Most UK managers and employees believe that ‘dead wood’ - staff who consistently under-perform - is a problem in their organisations. Steve Crabb looks at how best to manage it

More evidence has emerged in the past month to illustrate how far short of the ideal UK management practices remain. One of the most intriguing was a survey commissioned by Investors in People UK, the body set up to promote and regulate the IiP standard. It found that three quarters of UK managers and four out of five of their staff believe that ‘dead wood’ - employees who consistently under-perform - is a problem in their organisations.

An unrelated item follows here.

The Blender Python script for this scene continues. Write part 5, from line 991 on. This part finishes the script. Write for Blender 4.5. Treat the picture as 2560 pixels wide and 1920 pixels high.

Nor is this a problem confined to casual or low-paid employees: 39% of the managers polled complained about colleagues not pulling their weight.
Although it seems that managers are aware of the problem of people just going through the motions, they don’t seem to be doing much about it: 40% of the employees surveyed said their employer wasn’t taking any action to address the issue.
IiP did a sectoral breakdown of the retail sector for The Grocer, which showed that 46% of retail workers deal directly with someone who isn’t pulling their weight at work, and 44% thought “laziness” was the main reason for people not doing their fair share.
Encouragingly, though, the proportion of employees who said management was turning a blind eye to the problem was only 31%, compared with the overall average of 40%.
As you might expect, the problem is worse in large businesses than in SMEs, where it’s generally harder to hide the fact that you aren’t pulling your weight - 84% of staff in firms with 1,000 or more employees said dead wood was an issue, compared with 64% in companies with 50 or fewer staff.
Jack Welch, the former chief executive of General Electric, is still urging employers to adopt his 20:70:10 approach. In a nutshell, this means heaping rewards on the top 20% of performers in your organisation, giving the next 70% enough to get by while showing them how to reach top 20 status, and firing the bottom 10% on the grounds that they are dead wood.
Welch’s admirers say this strategy led to a 28% increase in earnings at GE between 1981 and 2001, and a few years ago HR seminars all over the country were packed with companies announcing that they too were going to get tough on unproductive employees. That was in the depths of the economic downturn, when it looked like the “war for talent” was over and employers were back in the driving seat. As if.
The reality that dawned on employers all too quickly was that near-zero unemployment was not going away and, suddenly, keeping hold of the middle 70% seemed a lot more important than getting macho with the 10% at the bottom.
I’m no fan of Welch’s approach - simply getting rid of the bottom 10%, who might be under-performing for all sorts of reasons, seems to me to be a waste of potential talent. But the kind of abdication identified in IiP’s survey is equally damaging. Research by the Chartered Institute of Personnel and Development has shown that employees value strong leadership, with managers who manage poor punctuality, frequent absence and similar ‘dead wood’ behaviour in a consistent, fair way.
Turning a blind eye to it - or even worse, failing to explore the causes in the first place - is just going to alienate the staff who still care.